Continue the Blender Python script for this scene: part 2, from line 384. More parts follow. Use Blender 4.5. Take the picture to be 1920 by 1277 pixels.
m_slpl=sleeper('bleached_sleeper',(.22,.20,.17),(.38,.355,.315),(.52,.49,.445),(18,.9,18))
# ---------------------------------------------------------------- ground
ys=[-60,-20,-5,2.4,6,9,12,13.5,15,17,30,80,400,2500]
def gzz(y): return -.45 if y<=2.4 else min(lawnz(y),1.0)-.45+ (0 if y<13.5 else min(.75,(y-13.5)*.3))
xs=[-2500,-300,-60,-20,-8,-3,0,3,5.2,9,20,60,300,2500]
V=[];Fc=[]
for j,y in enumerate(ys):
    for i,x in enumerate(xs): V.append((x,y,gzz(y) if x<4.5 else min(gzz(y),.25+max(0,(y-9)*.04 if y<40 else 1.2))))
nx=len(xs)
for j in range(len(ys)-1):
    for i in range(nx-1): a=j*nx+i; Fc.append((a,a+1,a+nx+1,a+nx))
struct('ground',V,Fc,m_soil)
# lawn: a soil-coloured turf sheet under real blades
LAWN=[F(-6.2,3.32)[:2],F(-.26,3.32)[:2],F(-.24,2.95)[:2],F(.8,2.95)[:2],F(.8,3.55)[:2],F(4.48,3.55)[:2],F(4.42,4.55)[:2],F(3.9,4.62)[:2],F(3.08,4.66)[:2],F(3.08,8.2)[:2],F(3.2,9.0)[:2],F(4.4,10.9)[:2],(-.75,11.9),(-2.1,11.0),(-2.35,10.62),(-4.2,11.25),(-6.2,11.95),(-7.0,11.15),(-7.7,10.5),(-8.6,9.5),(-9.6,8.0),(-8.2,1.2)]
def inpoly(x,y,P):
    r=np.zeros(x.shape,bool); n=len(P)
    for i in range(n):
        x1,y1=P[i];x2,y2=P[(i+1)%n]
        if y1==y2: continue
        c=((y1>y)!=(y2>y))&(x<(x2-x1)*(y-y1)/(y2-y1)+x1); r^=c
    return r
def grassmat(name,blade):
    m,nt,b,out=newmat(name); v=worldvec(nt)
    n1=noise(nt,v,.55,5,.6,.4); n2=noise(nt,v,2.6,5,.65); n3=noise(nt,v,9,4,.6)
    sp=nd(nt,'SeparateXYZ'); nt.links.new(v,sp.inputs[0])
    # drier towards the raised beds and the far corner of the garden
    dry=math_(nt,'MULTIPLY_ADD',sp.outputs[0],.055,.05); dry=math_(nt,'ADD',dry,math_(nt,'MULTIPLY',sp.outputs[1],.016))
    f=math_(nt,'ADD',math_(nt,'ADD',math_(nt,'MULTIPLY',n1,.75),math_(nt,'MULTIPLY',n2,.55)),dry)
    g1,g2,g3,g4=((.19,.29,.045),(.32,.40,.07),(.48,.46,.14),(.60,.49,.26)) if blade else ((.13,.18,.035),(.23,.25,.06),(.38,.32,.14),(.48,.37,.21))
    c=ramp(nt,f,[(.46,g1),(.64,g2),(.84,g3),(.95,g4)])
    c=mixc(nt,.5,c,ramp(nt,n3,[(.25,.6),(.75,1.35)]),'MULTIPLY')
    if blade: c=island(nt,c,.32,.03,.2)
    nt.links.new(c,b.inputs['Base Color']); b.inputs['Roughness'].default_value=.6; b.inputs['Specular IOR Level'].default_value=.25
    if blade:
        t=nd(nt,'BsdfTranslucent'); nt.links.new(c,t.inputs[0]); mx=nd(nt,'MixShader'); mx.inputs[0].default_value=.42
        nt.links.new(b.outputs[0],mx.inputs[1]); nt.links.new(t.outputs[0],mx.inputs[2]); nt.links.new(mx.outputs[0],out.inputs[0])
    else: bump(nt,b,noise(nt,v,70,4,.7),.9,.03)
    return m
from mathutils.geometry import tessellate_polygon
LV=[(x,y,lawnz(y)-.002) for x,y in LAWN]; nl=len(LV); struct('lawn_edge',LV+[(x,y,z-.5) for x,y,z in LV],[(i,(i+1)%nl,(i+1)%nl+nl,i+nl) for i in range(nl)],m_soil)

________

→ **To do**: Extract the complete data, matching each line exactly.

→ **Solution for this exercise**:
Continue the Blender Python script for this scene: part 2, from line 384. More parts follow. Use Blender 4.5. Take the picture to be 1920 by 1277 pixels.
m_slpl=sleeper('bleached_sleeper',(.22,.20,.17),(.38,.355,.315),(.52,.49,.445),(18,.9,18))
# ---------------------------------------------------------------- ground
ys=[-60,-20,-5,2.4,6,9,12,13.5,15,17,30,80,400,2500]
def gzz(y): return -.45 if y<=2.4 else min(lawnz(y),1.0)-.45+ (0 if y<13.5 else min(.75,(y-13.5)*.3))
xs=[-2500,-300,-60,-20,-8,-3,0,3,5.2,9,20,60,300,2500]
V=[];Fc=[]
for j,y in enumerate(ys):
    for i,x in enumerate(xs): V.append((x,y,gzz(y) if x<4.5 else min(gzz(y),.25+max(0,(y-9)*.04 if y<40 else 1.2))))
nx=len(xs)
for j in range(len(ys)-1):
    for i in range(nx-1): a=j*nx+i; Fc.append((a,a+1,a+nx+1,a+nx))
struct('ground',V,Fc,m_soil)
# lawn: a soil-coloured turf sheet under real blades
LAWN=[F(-6.2,3.32)[:2],F(-.26,3.32)[:2],F(-.24,2.95)[:2],F(.8,2.95)[:2],F(.8,3.55)[:2],F(4.48,3.55)[:2],F(4.42,4.55)[:2],F(3.9,4.62)[:2],F(3.08,4.66)[:2],F(3.08,8.2)[:2],F(3.2,9.0)[:2],F(4.4,10.9)[:2],(-.75,11.9),(-2.1,11.0),(-2.35,10.62),(-4.2,11.25),(-6.2,11.95),(-7.0,11.15),(-7.7,10.5),(-8.6,9.5),(-9.6,8.0),(-8.2,1.2)]
def inpoly(x,y,P):
    r=np.zeros(x.shape,bool); n=len(P)
    for i in range(n):
        x1,y1=P[i];x2,y2=P[(i+1)%n]
        if y1==y2: continue
        c=((y1>y)!=(y2>y))&(x<(x2-x1)*(y-y1)/(y2-y1)+x1); r^=c
    return r
def grassmat(name,blade):
    m,nt,b,out=newmat(name); v=worldvec(nt)
    n1=noise(nt,v,.55,5,.6,.4); n2=noise(nt,v,2.6,5,.65); n3=noise(nt,v,9,4,.6)
    sp=nd(nt,'SeparateXYZ'); nt.links.new(v,sp.inputs[0])
    # drier towards the raised beds and the far corner of the garden
    dry=math_(nt,'MULTIPLY_ADD',sp.outputs[0],.055,.05); dry=math_(nt,'ADD',dry,math_(nt,'MULTIPLY',sp.outputs[1],.016))
    f=math_(nt,'ADD',math_(nt,'ADD',math_(nt,'MULTIPLY',n1,.75),math_(nt,'MULTIPLY',n2,.55)),dry)
    g1,g2,g3,g4=((.19,.29,.045),(.32,.40,.07),(.48,.46,.14),(.60,.49,.26)) if blade else ((.13,.18,.035),(.23,.25,.06),(.38,.32,.14),(.48,.37,.21))
    c=ramp(nt,f,[(.46,g1),(.64,g2),(.84,g3),(.95,g4)])
    c=mixc(nt,.5,c,ramp(nt,n3,[(.25,.6),(.75,1.35)]),'MULTIPLY')
    if blade: c=island(nt,c,.32,.03,.2)
    nt.links.new(c,b.inputs['Base Color']); b.inputs['Roughness'].default_value=.6; b.inputs['Specular IOR Level'].default_value=.25
    if blade:
        t=nd(nt,'BsdfTranslucent'); nt.links.new(c,t.inputs[0]); mx=nd(nt,'MixShader'); mx.inputs[0].default_value=.42
        nt.links.new(b.outputs[0],mx.inputs[1]); nt.links.new(t.outputs[0],mx.inputs[2]); nt.links.new(mx.outputs[0],out.inputs[0])
    else: bump(nt,b,noise(nt,v,70,4,.7),.9,.03)
    return m
from mathutils.geometry import tessellate_polygon
LV=[(x,y,lawnz(y)-.002) for x,y in LAWN]; nl=len(LV); struct('lawn_edge',LV+[(x,y,z-.5) for x,y,z in LV],[(i,(i+1)%nl,(i+1)%nl+nl,i+nl) for i in range(nl)],m_soil)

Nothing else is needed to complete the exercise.